Восток и Запад встретились не только на широких просторах России, но также в самом русском национальном характере. Замечательный русский писатель и философ Н.А.Бердяев заметил в своей книге «Русская идея», что «в России сталкиваются и приходят во взаимодействие два потока мировой истории – Восток и Запад. Русский народ есть не чисто европейский и не чисто азиатский народ. Россия есть целая часть света, огромный Востоко-Запад, она объединяет два мира. И всегда в русской душе боролись два начала, восточное и западное. (…) Два противоположных начала легли в основу формации русской души: природная, языческая дионисическая стихия и аскетически-монашеское православие. Можно открыть противоположные свойства в русском народе: деспотизм, гипертрофия государства и анархизм, вольность; жестокость, склонность к насилию и доброта, человечность, мягкость; обрядоверие и искание правды; индивидуализм, обостренное сознание личности и безличный коллективизм; национализм, самохвальство и универсализм, всечеловечность; (...) искание Бога и воинствующее безбожие; смирение и наглость; рабство и бунт» (Н.А. Бердяев. Русская идея. // О России и русской философской культуре. М., Наука, 1990, стр. 44-45).
В целом, русская история может быть понята как поиск русским народом своей национальной идентичности. В разные периоды своего развития русские перенимали обычаи и традиции разных народов в следующей последовательности: языческие божества скандинавского происхождения, затем, в 10 веке – Византийское христианство (Православие); далее, после трех столетий Татарского ига изменилась сама внешность светловолосых и высоких славян: среди них появились темноволосые, с высокими скулами, невысокие люди. Гораздо позднее, в 18 столетии Российское дворянство восприняло язык и обычаи немцев, в 19 веке – французского и английского дворянства.
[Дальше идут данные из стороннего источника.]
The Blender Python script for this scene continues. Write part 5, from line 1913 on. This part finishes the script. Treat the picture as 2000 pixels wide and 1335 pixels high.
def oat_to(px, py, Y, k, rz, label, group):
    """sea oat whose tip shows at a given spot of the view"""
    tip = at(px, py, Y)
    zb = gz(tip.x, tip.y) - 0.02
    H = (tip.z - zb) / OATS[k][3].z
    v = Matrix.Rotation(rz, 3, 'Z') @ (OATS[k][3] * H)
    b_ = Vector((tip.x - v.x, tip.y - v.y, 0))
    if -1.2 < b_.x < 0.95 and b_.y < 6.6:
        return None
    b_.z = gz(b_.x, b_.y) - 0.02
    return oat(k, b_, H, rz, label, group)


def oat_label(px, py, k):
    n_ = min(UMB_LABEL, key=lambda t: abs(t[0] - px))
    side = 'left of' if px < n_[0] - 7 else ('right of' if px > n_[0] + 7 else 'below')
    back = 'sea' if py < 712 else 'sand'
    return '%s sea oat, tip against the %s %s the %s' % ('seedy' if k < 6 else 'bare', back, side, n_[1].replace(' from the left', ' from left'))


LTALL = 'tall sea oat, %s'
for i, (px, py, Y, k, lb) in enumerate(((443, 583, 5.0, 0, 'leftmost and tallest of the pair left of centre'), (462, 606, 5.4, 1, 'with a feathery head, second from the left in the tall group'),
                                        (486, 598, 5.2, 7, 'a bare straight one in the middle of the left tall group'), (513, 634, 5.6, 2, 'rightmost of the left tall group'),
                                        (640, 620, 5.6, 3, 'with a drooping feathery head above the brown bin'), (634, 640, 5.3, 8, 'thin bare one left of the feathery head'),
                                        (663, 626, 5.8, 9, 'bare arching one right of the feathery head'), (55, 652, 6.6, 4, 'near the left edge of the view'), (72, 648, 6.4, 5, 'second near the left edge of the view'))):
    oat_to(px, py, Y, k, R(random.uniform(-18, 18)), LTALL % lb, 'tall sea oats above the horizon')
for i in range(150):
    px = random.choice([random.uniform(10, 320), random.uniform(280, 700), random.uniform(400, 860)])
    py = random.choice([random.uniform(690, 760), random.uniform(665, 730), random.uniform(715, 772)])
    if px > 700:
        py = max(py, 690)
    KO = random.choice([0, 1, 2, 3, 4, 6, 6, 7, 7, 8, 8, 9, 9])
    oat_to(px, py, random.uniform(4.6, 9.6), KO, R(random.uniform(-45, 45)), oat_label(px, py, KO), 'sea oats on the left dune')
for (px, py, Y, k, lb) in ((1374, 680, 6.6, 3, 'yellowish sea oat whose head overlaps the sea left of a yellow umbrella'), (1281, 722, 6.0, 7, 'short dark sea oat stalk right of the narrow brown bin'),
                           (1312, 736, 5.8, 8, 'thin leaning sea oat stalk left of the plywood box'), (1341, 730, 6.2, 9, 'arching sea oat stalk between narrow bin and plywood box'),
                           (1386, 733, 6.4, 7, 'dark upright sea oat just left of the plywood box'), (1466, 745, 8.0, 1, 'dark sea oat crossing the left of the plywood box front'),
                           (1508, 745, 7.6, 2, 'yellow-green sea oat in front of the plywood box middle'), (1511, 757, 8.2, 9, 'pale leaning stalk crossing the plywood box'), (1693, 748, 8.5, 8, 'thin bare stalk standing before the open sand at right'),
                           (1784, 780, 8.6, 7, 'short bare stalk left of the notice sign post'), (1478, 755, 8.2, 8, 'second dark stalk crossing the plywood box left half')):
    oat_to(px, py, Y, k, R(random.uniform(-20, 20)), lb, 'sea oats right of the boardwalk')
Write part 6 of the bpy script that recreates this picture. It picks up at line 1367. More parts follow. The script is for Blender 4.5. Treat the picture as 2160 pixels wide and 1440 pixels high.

Другой специфической чертой русского национального характера стала его тесная связь с геополитическими условиями России. По словам Н.А.Бердяева: «Есть соответствие между необъятностью, безгранностью, бесконечностью русской земли и русской души, между географией физической и географией душевной» (там же, стр. 44). Многие авторы связывали характер русского народа с безграничными пространствами России и с особенностями ее климата. Так, русский историк В.О.Ключевский пишет следующее: «В Европе нет народа, менее избалованного и притязательного, приученного меньше ждать от природы и судьбы и более выносливого. (…) Природа часто смеется над самыми осторожными расчетами великоросса; своенравие климата и почвы обманывает самые скромные его ожидания, и, привыкнув к этим обманам, расчетливый великоросс любит подчас, очертя голову, выбрать самое что ни на есть безнадежное и нерасчетливое решение, противопоставляя капризу природы каприз собственной отваги. Эта наклонность дразнить счастье, играть в удачу и есть великорусский авось. В одном уверен великоросс – что надобно дорожить ясным летним рабочим днем, что природа отпускает ему мало удобного времени для земледельческого труда и что короткое великорусское лето умеет еще укорачиваться безвременным нежданным несчастьем. Это заставляет великорусского крестьянина спешить, усиленно работать, чтобы сделать много в короткое время и впору убраться с поля, а затем оставаться без дела осень и зиму. Так великоросс приучался к чрезмерному кратковременному напряжению своих сил, привыкал работать скоро, лихорадочно и споро, а потом отдыхать в продолжение вынужденного осеннего и зимнего безделья. Ни один народ в Европе не способен к такому напряжению труда на короткое время, какое может развить великоросс; но и нигде в Европе, кажется, не найдем такой непривычки к ровному, умеренному и размеренному, постоянному труду, как в той же Великороссии». (В.О.Ключеский. Этнографические следствия русской колонизации Верхнего Поволжья. // В.О.Ключевский. Исторические портреты. М., Правда, 1990, стр. 57-60).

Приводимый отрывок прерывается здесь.